European Investment Bank (EIB) - Annual report 2012

2013/2131(INI)

The Committee on Budgetary Control adopted the own-initiative report by Marian-Jean Paulo MARINESCU (EPP, RO) on the European Investment Bank (EIB) – Annual Report 2012.

It welcomed the EIB Annual Report 2012 and the EIB Board of Governors’ approval of a EUR 10 billion capital increase, facilitating an additional EUR 60 billion (amounting to a 49 % expansion of lending targets) for long-term lending for projects in the EU in the period 2013-2015. Members asked the EIB to keep the anticipated targets in relation to its additional activity and to unlock EUR 180 billion in extra investments across the EU for this period.

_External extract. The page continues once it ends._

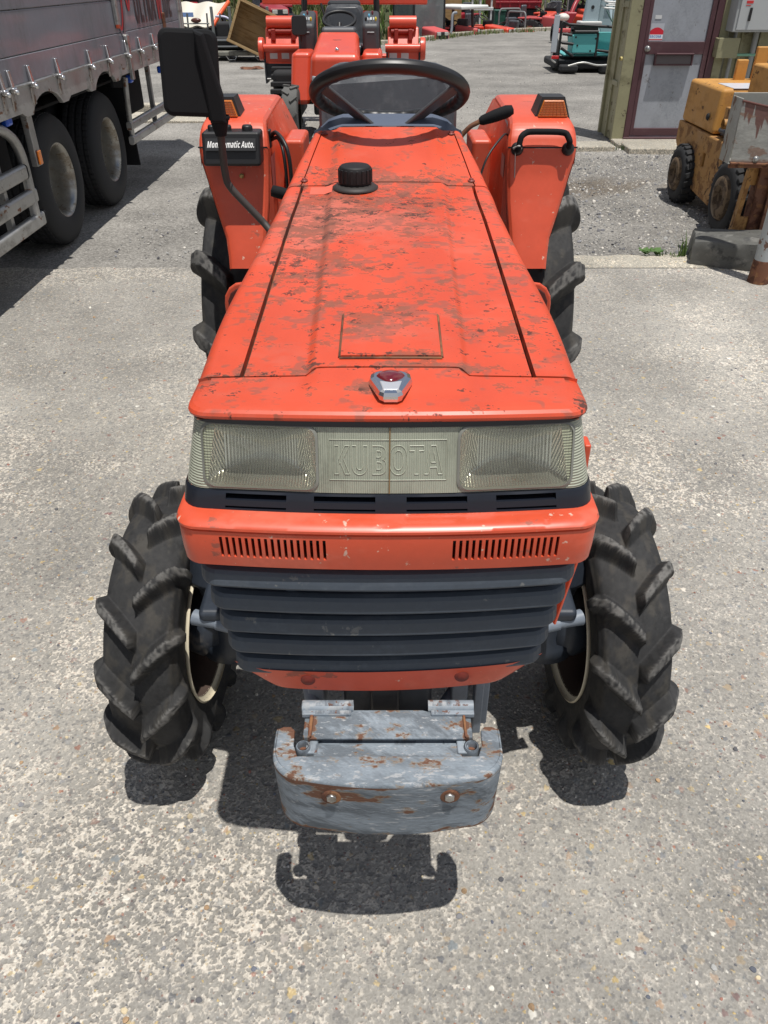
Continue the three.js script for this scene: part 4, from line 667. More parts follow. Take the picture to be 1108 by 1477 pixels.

The committee recognised that there was a crucial need to ensure that the EIB kept its triple A credit rating, in order to preserve its financial strength and capacity to inject money in the real economy. It urged the EIB, however, together with the EIF to consider increasing its engagement in more risk-related activities, in order to safeguard a reasonable cost-benefit perspective.

The EIB is asked to:

·        support the EU’s long-term priorities for economic and social cohesion, growth and employment, environmental sustainability, climate action and resource efficiency;

·        prioritise its financing on projects that contribute strongly to economic growth;

·        increase its activity under the Risk Capital Mandate (RCM) and the Mezzanine for Growth (MFG) mandate provided by the EIB to the EIF;

·        develop, in close cooperation with the Member States, result-driven investment plans that are properly adjusted to national, regional and local growth priorities,;

·        make public EIB energy investments which be analysed on an annual basis, showing what energy sources are supported by the EIB;

·        in the current context of critically low absorption rates in many Member States, to enhance efforts to support Member States’ absorption capacity of EU resources, including Structural Funds, by further developing additional joint risk-sharing instruments and by adapting the existing ones already funded by the EU budget.

More specifically, the report adressed certain recommendations to the EIB :

1) Strengthening the range of support for SMEs and mid-cap companies: the committee supported the Commission-EIB joint SME Initiative under the new MFF, blending EU funds available under the COSME and Horizon 2020 programmes, with up to EUR 8.5 billion of resources dedicated to the European Structural and Investment Funds (ESIF), in view of generating additional lending to SMEs. It invited the Bank to widen its scope of action and to make use of additional instruments in order to provide viable incentives for generating youth employment, especially in Member States with notoriously high rates of youth unemployment.

2) The EIB’s contribution to EU external policies: Members emphasised, in particular, the need to maintain support to democratic and economic transitions following the Arab Spring, with specific focus on support for civil society’s components, job creation and economic recovery in the Southern countries and Eastern partner countries.

3) The EIB’s cooperation with other international financial institutions: the report called on the EIB and the EBRD to engage in the best possible operational coordination in terms of complementarity and division of labour, in order to research systematically the best opportunities and synergies. It called on the Banks to strengthen, their expertise, their strategic and programming approaches in the various fields of intervention.

4) The EIB’s governance, compliance and control framework, through, inter alia, the development of exhaustive and sound monitoring, reporting and control systems: Members demanded that the next annual report be complemented with a set of cross-cutting performance indicators on the impact of the financing operations for the main domains of EIB interventions, and accentuated the Bank’s responsibility in enhancing the level of transparency in the selection of financial intermediaries and partners for co-financed projects and as regards the final beneficiaries.